Market trends and observations are evolving weekly in this market. It still is a tenant’s market, but the window is closing slowly. With no new deliveries to the office supply and no construction underway, and steady, moderate demand chipping away existing availability, this town will see more landlord leverage surface. Landlord concessions still abound, but with less free rent utilized to secure deals. Strong tenant improvement packages, moving allowances, etc. are also still prevalent. Several “A” buildings have appropriately lowered pricing with positive results. Good examples of this trend have been the lease-up of 100 Cambridge St., Copley Place, World Trade Center and Independence Wharf. These buildings may be just a bit off from “AAA” location by today’s standards or modestly deficient in building or area amenities, but great value has been firmly established in the recent leasing campaigns of this asset class.
Another example of trends in the market is the conversion to residential of the “B” or renovated office market. Similar to the early 1990’s when more than 1 million square feet was plucked from the downtown market for hotel, long-term stay apartments and condos, today we find more than 1.3 million square feet either sold or on the market for sale to be converted to residential property. This sales activity has an immediate impact on the class “B” or renovated market in availability and pricing, by removing office stock from the overall market. Office landlords in this asset class benefit, as well as the upper asset classes.

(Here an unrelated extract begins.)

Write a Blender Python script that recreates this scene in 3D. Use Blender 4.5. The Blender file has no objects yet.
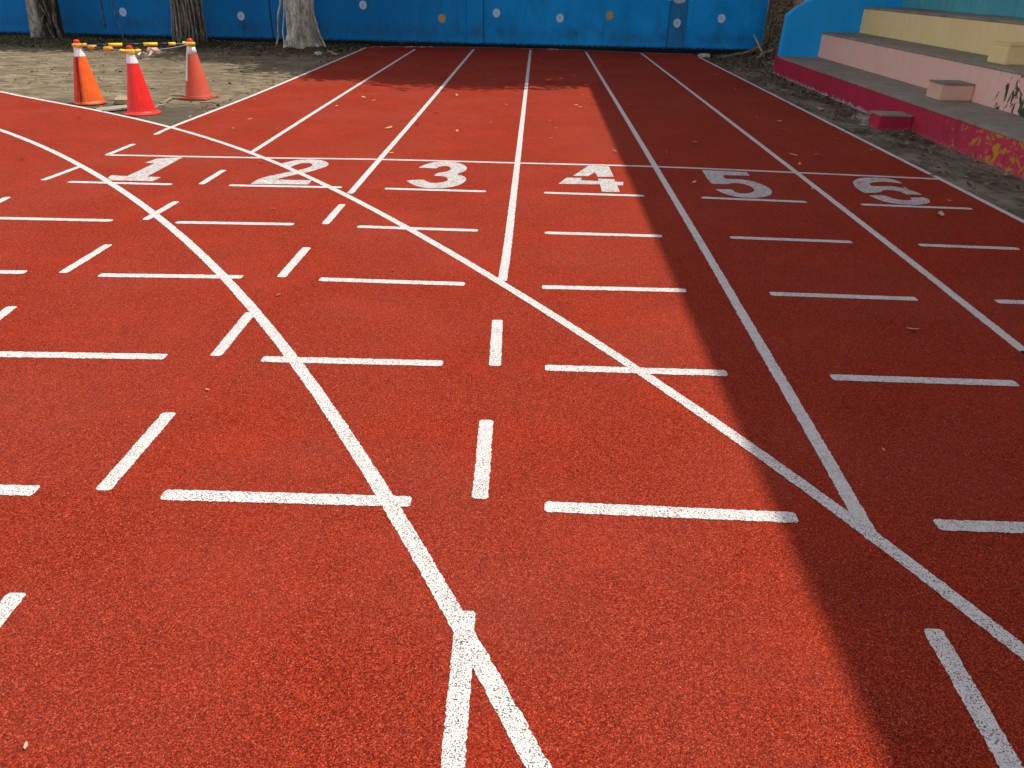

When supply shrinks, it creates demand and an increase in deal velocity. Taking away choices for a tenant looking at a certain lower pricing point or brick & beam work environment creates needed market dynamics for owners. Some familiar properties which have fallen subject to this trend are 441 Stuart St. (142,000 square feet), 360 Newbury St. (120,000 square feet), Lincoln Plaza (200,000 square feet) and 160 North Washington St. Properties such as 40 Broad St. and 451 D St. represent 750,000 square feet of additional office stock that could be converted to residential.
On a weighted average square foot basis the average age of Boston tower space is 24 years. Boston’s stock of office space, quite simply, is old. The years 1974 and 1971 were the biggest delivery years for Boston, with 3.5 million square feet and 3.1 million square feet respectively (1988 delivered 2.9 million square feet – the modern day high). With no new tower deliveries scheduled through 2008-2009 and a shrinking office supply at the renovated asset class, it could be a race for Boston’s next tower to be developed. There are nearly 5 million square feet of proposed developments on file with the Boston Redevelopment Assoc. Good names like Hines, Beacon Capital, Equity Office Properties, Millennium, Boston Properties and Leggat McCall Properties are in line to be the next developer in the ground for office space. But before any of that occurs, much of the large existing office supply needs to be absorbed and the future space of 800 Boylston St. and One Federal St. needs to be absorbed along with whatever other unknowns lay ahead for Boston’s resilient, fighting and rebounding office market.